Caitlin Hayden, a spokeswoman for the National Security Council, said in a prepared statement that if the video is genuine, “we are appalled by the brutal murder of an innocent American journalist and we express our deepest condolences to his family and friends.”

It is unclear when the video was made or where it was taken. In the video, a man who appears to be Foley is seen kneeling in a barren landscape. Behind him stands a masked member of the Islamic State group, who is clad in black and wields a knife.

Speaking in a monotone, under evident duress, Foley says that his death comes in retaliation for the recent airstrikes. President Obama ordered the bombings against Islamic militants who had occupied parts of Iraq over the summer.

Foley also directly addresses his brother, John, a member of the Air Force, and urges him to consider the ramifications of the bombing campaign.

The militant fighter standing over him then says the airstrikes are denying the rights of Iraqi Muslims to live under an Islamic caliphate. The militant says that the life of another US journalist, Steven Sotloff, hangs in the balance. Sotloff, who has covered the region for Time and Foreign Policy magazines, among other outlets, was last seen reporting in Aleppo, Syria, last year.
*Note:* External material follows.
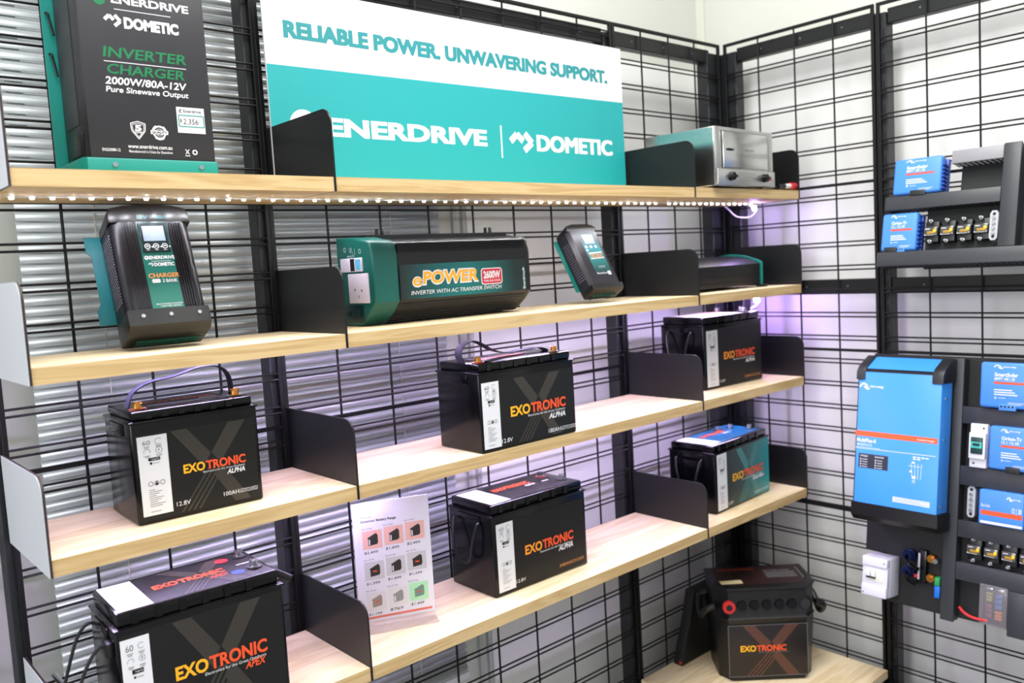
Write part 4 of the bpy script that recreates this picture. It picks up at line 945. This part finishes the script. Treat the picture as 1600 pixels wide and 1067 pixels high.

A man identified as Sotloff appears at the end of the video. The militant says his fate would depend on what Obama does next — a threat that was widely interpreted as referring to the US airstrikes. Both prisoners in the video are wearing orange shirts and pants, similar to orange jumpsuits worn by detainees at the US military prison at Guantanamo Bay, Cuba.

Foley, 40, had reported on conflicts in Afghanistan, Iraq, and Libya, where he was taken captive in April 2011 by forces loyal to Libya’s leader, Moammar Khadafy, while on assignment for GlobalPost. Foley and two other journalists spent 44 days in Libyan prisons before being released, the organization said.

Sunni extremists from the Islamic State group have occupied Tikrit and the northern city of Mosul since early June and large parts of the country’s north and west. The militant onslaught has plunged Iraq into its worst crisis since the withdrawal of US troops in 2011.

The group since has declared a self-styled caliphate in territory it controls in Iraq and neighboring Syria, imposing their own harsh interpretation of Islamic law. Some 1.5 million people have been displaced by fighting in Iraq since the Islamic State’s rapid advance began in June, and thousands more have died.